The installation of dimmers isn’t that difficult and can take less than 15 minutes!

  1. Go to your local hardware store and purchase a new dimmer switch plate that’s compatible you’re your lighting needs. To determine compatibility, simply add the wattage of however many lights you’re wanting to dim. For example, two 75-watt bulbs equal a total of 150 watts, so you’ll need a switch that can handle 150 watts. Most dimmers are capable of handling either 600 or 1000 watts, so a 600-watt capacity switch would be more than enough for 150 watts.
  2. Next, be sure to have the following supplies: a screwdriver, wire strippers, and needle nose pliers. Wire connecters, electrical tape, and a circuit tester are also handy, but may not always be necessary.
  3. Be sure to go to your circuit breaker and turn off the power for whatever switch you’ll be working on. Remove the faceplate from the light switch. Then remove the wires from the old switch, paying close attention to wire colors (usually black, white, and green or copper for the ground wire), as well as which wires went where on the previous switch, as you’ll need to attach them to the same spots on the new one.
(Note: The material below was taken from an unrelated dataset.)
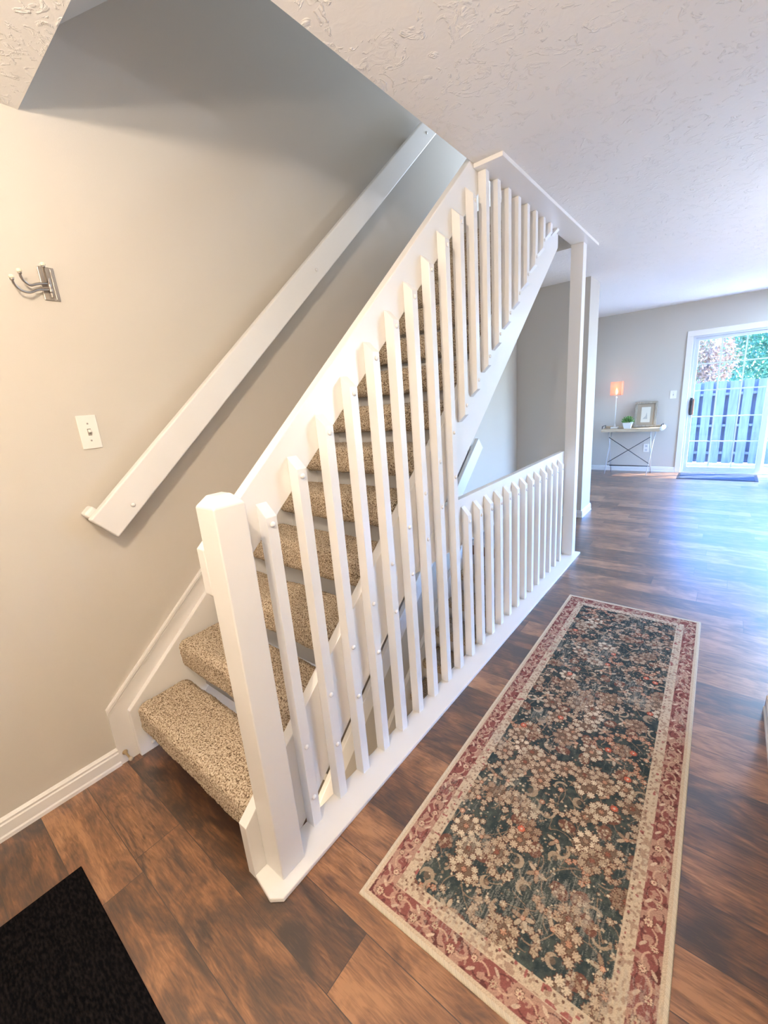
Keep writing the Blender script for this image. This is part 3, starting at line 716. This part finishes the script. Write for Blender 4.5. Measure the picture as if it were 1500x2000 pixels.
m = MB(); m.tube([(TX1+0.012, TY0+0.03, TZ+.02), (TX1+0.012, TY0+0.03, TZ+0.055), (TX1+0.012, TY1-0.03, TZ+0.055), (TX1+0.012, TY1-0.03, TZ+.02)], 0.005, 8); m.build('tray_handle', M_BLACKM, tb, smooth=True)
for (xa, xb_, ya, yb) in ((0.465, 0.425, 6.84, 6.62), (0.455, 0.478, 6.63, 6.86), (1.025, 1.040, 6.63, 6.86), (1.075, 1.010, 6.84, 6.62)):
    MB().tube([(xa, ya, TZ-0.02), (xb_, yb, FZ)], 0.006, 8).build('leg', M_SILVERP, tb, smooth=True)
for (p, q) in (((0.462, 6.64, 0.578), (1.035, 6.64, 0.170)), ((1.028, 6.64, 0.578), (0.465, 6.64, 0.180))):
    MB().tube([p, q], 0.005, 8).build('cross_brace', M_BLACKM, tb, smooth=True)
for z, y in ((0.130, 6.66), (0.095, 6.82)):
    MB().tube([(0.455, y, z), (1.030, y, z)], 0.0045, 8).build('stretcher', M_BLACKM, tb, smooth=True)
lp = empty('table_lamp', (0.505, 6.78, TZ), label='slim white table lamp with a glowing peach mesh shade on the console table', cat='lamp')
m = MB(); m.box(0.455, 0.560, 6.73, 6.83, TZ, TZ+0.028); m.lathe([(0.022, 0), (0.016, 0.02), (0.008, 0.05)], (0.507, 6.78, TZ+0.028), 'z', 16); m.build('base', M_POT, lp, bevel=0.003)
MB().tube([(0.507, 6.78, TZ+0.06), (0.507, 6.78, 1.205)], 0.0055, 10).build('stem', M_POT, lp, smooth=True)
m = MB(); m.lathe([(0.014, 0), (0.016, 0.01), (0.008, 0.03)], (0.507, 6.78, 1.180), 'z', 14); m.build('socket', M_POT, lp, smooth=True)
def shade_mat():
    mm_, t, b = mat('peach_mesh_shade', (0.85, 0.55, 0.45), 0.8)
    tr = t.nodes.new('ShaderNodeBsdfTranslucent'); tr.inputs[0].default_value = (0.95, 0.55, 0.42, 1); tp = t.nodes.new('ShaderNodeBsdfTransparent')
    a = t.nodes.new('ShaderNodeMixShader'); a.inputs[0].default_value = 0.6; t.links.new(b.outputs[0], a.inputs[1]); t.links.new(tr.outputs[0], a.inputs[2])
    c_ = t.nodes.new('ShaderNodeMixShader'); c_.inputs[0].default_value = 0.55; t.links.new(a.outputs[0], c_.inputs[1]); t.links.new(tp.outputs[0], c_.inputs[2]); t.links.new(c_.outputs[0], t.nodes['Material Output'].inputs[0]); return mm_
m = MB(); sx, sy = 0.507, 6.78
for (x0, x1, y0, y1) in ((sx-.078, sx+.078, sy-.078, sy-.076), (sx-.078, sx+.078, sy+.076, sy+.078), (sx-.078, sx-.076, sy-.076, sy+.076), (sx+.076, sx+.078, sy-.076, sy+.076)): m.box(x0, x1, y0, y1, 1.225, 1.43)
m.build('shade', shade_mat(), lp)
m = MB(); m.lathe([(0.006, 0), (0.014, 0.02), (0.018, 0.045), (0.012, 0.075), (0.002, 0.095)], (sx, sy, 1.235), 'z', 16)
m.build('bulb', emis('warm_bulb', (1.0, 0.62, 0.22), 7.0), lp, smooth=True)
light('table_lamp_bulb', 'POINT', (sx, sy, 1.36), 0.45, (1.0, 0.55, 0.35), shadow_soft_size=0.02)
pl = empty('potted_plant', (0.70, 6.72, TZ), label='small leafy green plant in a white tapered pot on the console table', cat='plant')
m = MB(); z0 = TZ
v = [m.bm.verts.new(p) for p in ((.655,6.675,z0),(.745,6.675,z0),(.745,6.765,z0),(.655,6.765,z0),(.635,6.655,z0+.095),(.765,6.655,z0+.095),(.765,6.785,z0+.095),(.635,6.785,z0+.095))]
for q in ((0,3,2,1),(4,5,6,7),(0,1,5,4),(1,2,6,5),(2,3,7,6),(3,0,4,7)): m.bm.faces.new([v[i] for i in q])
m.build('pot', M_POT, pl, bevel=0.004)
rr = random.Random(3); m = MB()
for q in range(230):
    a = rr.uniform(0, 6.28); e = rr.uniform(0.1, 1.5); rad = rr.uniform(.03, .105); c0 = Vector((0.70, 6.72, z0+.09)); dr_ = Vector((math.cos(a)*math.cos(e), math.sin(a)*math.cos(e), math.sin(e)*.95))
    p = c0+dr_*rad; u = dr_.cross(Vector((rr.uniform(-1, 1), rr.uniform(-1, 1), rr.uniform(-1, 1)))).normalized(); s = rr.uniform(.012, .02)
    n_ = dr_.cross(u).normalized()*0.004
    m.quad([p-dr_*s, p+u*s*.6+n_, p+dr_*s*1.1, p-u*s*.6+n_])
m.build('foliage', M_LEAF, pl, label='bushy green leaves')
pf = empty('picture_frame', (0.915, 6.86, TZ), label='grey brown framed print leaning against the far wall on the console table', cat='picture')
ang = R(-9)
def lean(m): 
    for v in m.bm.verts:
        y, z = v.co.y-6.855, v.co.z-TZ; v.co.y = 6.855 + y*math.cos(ang) - z*math.sin(ang); v.co.z = TZ + y*math.sin(ang) + z*math.cos(ang) + 0.004
    return m
x0, x1, h = 0.758, 1.062, 0.392; yq = 6.842
lean(MB().box(x0, x1, yq, yq+.022, TZ, TZ+.034).box(x0, x1, yq, yq+.022, TZ+h-.034, TZ+h).box(x0, x0+.034, yq, yq+.022, TZ+.034, TZ+h-.034).box(x1-.034, x1, yq, yq+.022, TZ+.034, TZ+h-.034)).build('frame', M_FRAMEW, pf, bevel=0.004)
lean(MB().box(x0+.03, x1-.03, yq+.010, yq+.014, TZ+.03, TZ+h-.03)).build('mat_board', mat('brown_mount', (0.36, 0.29, 0.21), .8)[0], pf)
lean(MB().box(x0+.092, x1-.088, yq+.008, yq+.010, TZ+.075, TZ+h-.085)).build('print', mat('cream_print', (0.66, 0.62, 0.52), .8)[0], pf, label='cream paper print')
pts = [(0, 0), (.062, 0), (.058, .045), (.050, .10), (.036, .045), (.020, .028)]
lean(MB().prism([(x0+.118+a, TZ+.125+b) for a, b in pts], 'y', yq+.0065, yq+.008)).build('sketch', mat('grey_sketch', (0.42, 0.41, 0.37), .8)[0], pf, label='faint grey sketch')
ol = empty('power_outlet', (0.94, YF, 0.36), label='white wall outlet on the far wall behind the console table legs', cat='outlet')
MB().box(0.904, 0.982, YF-0.006, YF, 0.302, 0.430).build('outlet_plate', M_PLATE, ol, bevel=0.003)
for z in (0.335, 0.397): MB().box(0.927, 0.959, YF-0.0075, YF-0.005, z-.014, z+.014).build('socket', mat('socket_face', (0.55, 0.55, 0.56), .5)[0], ol, bevel=0.002)

# ------------------------------------------------------------------ hall ceiling lamp (behind the camera)
cl = empty('ceiling_lamp', (HL[0], HL[1], H), label='round brass and glass flush ceiling lamp of the entry hall', cat='lamp')
MB().lathe([(0.15, 0), (0.15, -0.012), (0.14, -0.02)], (HL[0], HL[1], H), 'z', 32).build('canopy', M_BRASS, cl, smooth=True)
MB().tube([(HL[0], HL[1], H-0.02), (HL[0], HL[1], H-0.12)], 0.008, 10).build('stem', M_BRASS, cl, smooth=True)

# ------------------------------------------------------------------ outside
gm = MB().box(-4, 9, YF+0.16, 24, -0.50, -0.34); g_ = gm.build('ground', M_PAVE); g_['kind'] = 'structure'
fn = empty('wooden_fence', (2.5, 9.8, -0.34), label='blue grey vertical board fence outside the sliding glass door', cat='fence')
x = 0.9; q = 0
while x < 4.2:
    MB().box(x, x+0.140, 9.74, 9.758, -0.30, 1.285+0.015*math.sin(q*2.3)).build('board', M_FENCE, fn, bevel=0.003)
    MB().box(x+0.098, x+0.232, 9.862, 9.880, -0.30, 1.27).build('board', M_FENCE, fn)
    x += 0.200; q += 1
for z in (-0.12, 0.42, 1.02): MB().box(0.9, 4.3, 9.758, 9.862, z, z+0.04).build('rail', M_FENCE, fn)
def tree(x, y, z0, zc, rx, rz, n, mt, seed, name, label, leaf=0.07):
    r_ = random.Random(seed); t_ = empty(name, (x, y, z0), label=label, cat='tree')
    MB().tube([(x, y, z0), (x+.05, y, (z0+zc)/2), (x, y, zc+rz*.3)], [0.09, .07, .03], 8).build('trunk', M_BARK, t_, smooth=True)
    V_, F_ = [], []
    for q in range(n):
        d = Vector((r_.gauss(0, 1), r_.gauss(0, 1), r_.gauss(0, 1))).normalized()*(r_.random()**0.4)
        c0 = Vector((x, y, zc)) + Vector((d.x*rx, d.y*rx, d.z*rz))*(1+0.25*noise.noise(d*3+Vector((seed, 0, 0))))
        u = Vector((r_.gauss(0, 1), r_.gauss(0, 1), r_.gauss(0, 1))).normalized(); v_ = u.cross(Vector((r_.gauss(0, 1), r_.gauss(0, 1), r_.gauss(0, 1)))).normalized(); s = leaf*r_.uniform(.6, 1.2)
        b0 = len(V_); V_ += [c0-u*s, c0+v_*s*.45, c0+u*s, c0-v_*s*.45]; F_.append((b0, b0+1, b0+2, b0+3))
    me = bpy.data.meshes.new('foliage'); me.from_pydata(V_, [], F_); mesh_obj('foliage', me, mt, t_)
tree(2.75, 13.0, -0.34, 2.3, 1.15, 1.75, 9000, M_LEAFG, 2, 'garden_tree', 'large green tree behind the fence, right of centre in the door glass', 0.06)
tree(0.75, 15.6, -0.34, 3.0, 1.3, 2.3, 9000, M_LEAFG, 5, 'garden_tree', 'green tree behind the fence at the left edge of the door glass', 0.07)
tree(1.45, 11.3, -0.34, 1.75, 0.55, 0.85, 3000, M_LEAFY, 7, 'garden_shrub', 'pale yellow leafed shrub rising above the fence at left of the door glass', 0.045)
tree(5.3, 15.6, -0.34, 1.9, 1.4, 1.5, 6000, M_LEAFG, 9, 'garden_tree', 'low green tree behind the fence at the right edge of the picture', 0.07)
tree(1.9, 20.8, -0.34, 3.2, 2.1, 3.0, 9000, M_LEAFG, 12, 'garden_tree', 'tall green tree farthest back in the upper part of the door glass', 0.09)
  4. Reattach the wires to the proper places on the new dimmer switch, tightening the screws to make sure the wires are held in place. Next, fold the wires and fit the dimmer securely into the electrical box, again tightening the screws to make sure all is secure. Then attach the faceplate, turn the power back on, and check your work!

If at anytime you feel uncomfortable dealing with electricity or electrical projects, never hesitate to call a professional!